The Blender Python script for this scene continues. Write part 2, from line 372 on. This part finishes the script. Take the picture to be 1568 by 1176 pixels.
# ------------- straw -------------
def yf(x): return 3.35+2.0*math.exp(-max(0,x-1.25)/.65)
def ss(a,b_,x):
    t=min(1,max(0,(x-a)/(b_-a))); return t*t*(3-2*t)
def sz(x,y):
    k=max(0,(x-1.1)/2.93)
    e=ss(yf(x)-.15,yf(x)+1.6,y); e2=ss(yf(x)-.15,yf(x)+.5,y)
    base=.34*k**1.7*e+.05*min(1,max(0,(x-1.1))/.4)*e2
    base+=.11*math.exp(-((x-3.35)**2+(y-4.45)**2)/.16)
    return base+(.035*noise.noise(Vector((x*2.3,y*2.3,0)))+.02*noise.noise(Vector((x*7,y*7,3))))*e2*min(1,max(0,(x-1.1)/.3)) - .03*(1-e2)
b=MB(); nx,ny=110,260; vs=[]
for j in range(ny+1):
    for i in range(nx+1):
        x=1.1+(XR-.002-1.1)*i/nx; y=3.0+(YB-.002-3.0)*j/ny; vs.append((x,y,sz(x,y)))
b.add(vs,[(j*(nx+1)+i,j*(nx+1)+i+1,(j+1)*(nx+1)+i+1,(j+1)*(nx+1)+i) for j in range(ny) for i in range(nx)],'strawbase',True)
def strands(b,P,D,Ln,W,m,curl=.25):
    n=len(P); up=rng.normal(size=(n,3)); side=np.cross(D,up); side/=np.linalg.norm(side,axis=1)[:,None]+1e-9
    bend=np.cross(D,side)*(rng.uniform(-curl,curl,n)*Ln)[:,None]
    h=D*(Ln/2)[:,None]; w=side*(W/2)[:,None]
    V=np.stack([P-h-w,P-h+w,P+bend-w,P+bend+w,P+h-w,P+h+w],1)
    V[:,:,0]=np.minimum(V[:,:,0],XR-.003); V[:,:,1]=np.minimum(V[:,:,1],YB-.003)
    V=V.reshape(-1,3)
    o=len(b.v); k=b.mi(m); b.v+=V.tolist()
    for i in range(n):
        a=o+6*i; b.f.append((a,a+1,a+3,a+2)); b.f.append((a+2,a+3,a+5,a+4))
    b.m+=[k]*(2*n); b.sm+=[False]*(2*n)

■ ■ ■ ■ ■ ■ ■

• WHAT YOU ARE ASKED TO DO: Return every line of the material exactly.

• EXERCISE RESPONSE:
The Blender Python script for this scene continues. Write part 2, from line 372 on. This part finishes the script. Take the picture to be 1568 by 1176 pixels.
# ------------- straw -------------
def yf(x): return 3.35+2.0*math.exp(-max(0,x-1.25)/.65)
def ss(a,b_,x):
    t=min(1,max(0,(x-a)/(b_-a))); return t*t*(3-2*t)
def sz(x,y):
    k=max(0,(x-1.1)/2.93)
    e=ss(yf(x)-.15,yf(x)+1.6,y); e2=ss(yf(x)-.15,yf(x)+.5,y)
    base=.34*k**1.7*e+.05*min(1,max(0,(x-1.1))/.4)*e2
    base+=.11*math.exp(-((x-3.35)**2+(y-4.45)**2)/.16)
    return base+(.035*noise.noise(Vector((x*2.3,y*2.3,0)))+.02*noise.noise(Vector((x*7,y*7,3))))*e2*min(1,max(0,(x-1.1)/.3)) - .03*(1-e2)
b=MB(); nx,ny=110,260; vs=[]
for j in range(ny+1):
    for i in range(nx+1):
        x=1.1+(XR-.002-1.1)*i/nx; y=3.0+(YB-.002-3.0)*j/ny; vs.append((x,y,sz(x,y)))
b.add(vs,[(j*(nx+1)+i,j*(nx+1)+i+1,(j+1)*(nx+1)+i+1,(j+1)*(nx+1)+i) for j in range(ny) for i in range(nx)],'strawbase',True)
def strands(b,P,D,Ln,W,m,curl=.25):
    n=len(P); up=rng.normal(size=(n,3)); side=np.cross(D,up); side/=np.linalg.norm(side,axis=1)[:,None]+1e-9
    bend=np.cross(D,side)*(rng.uniform(-curl,curl,n)*Ln)[:,None]
    h=D*(Ln/2)[:,None]; w=side*(W/2)[:,None]
    V=np.stack([P-h-w,P-h+w,P+bend-w,P+bend+w,P+h-w,P+h+w],1)
    V[:,:,0]=np.minimum(V[:,:,0],XR-.003); V[:,:,1]=np.minimum(V[:,:,1],YB-.003)
    V=V.reshape(-1,3)
    o=len(b.v); k=b.mi(m); b.v+=V.tolist()
    for i in range(n):
        a=o+6*i; b.f.append((a,a+1,a+3,a+2)); b.f.append((a+2,a+3,a+5,a+4))
    b.m+=[k]*(2*n); b.sm+=[False]*(2*n)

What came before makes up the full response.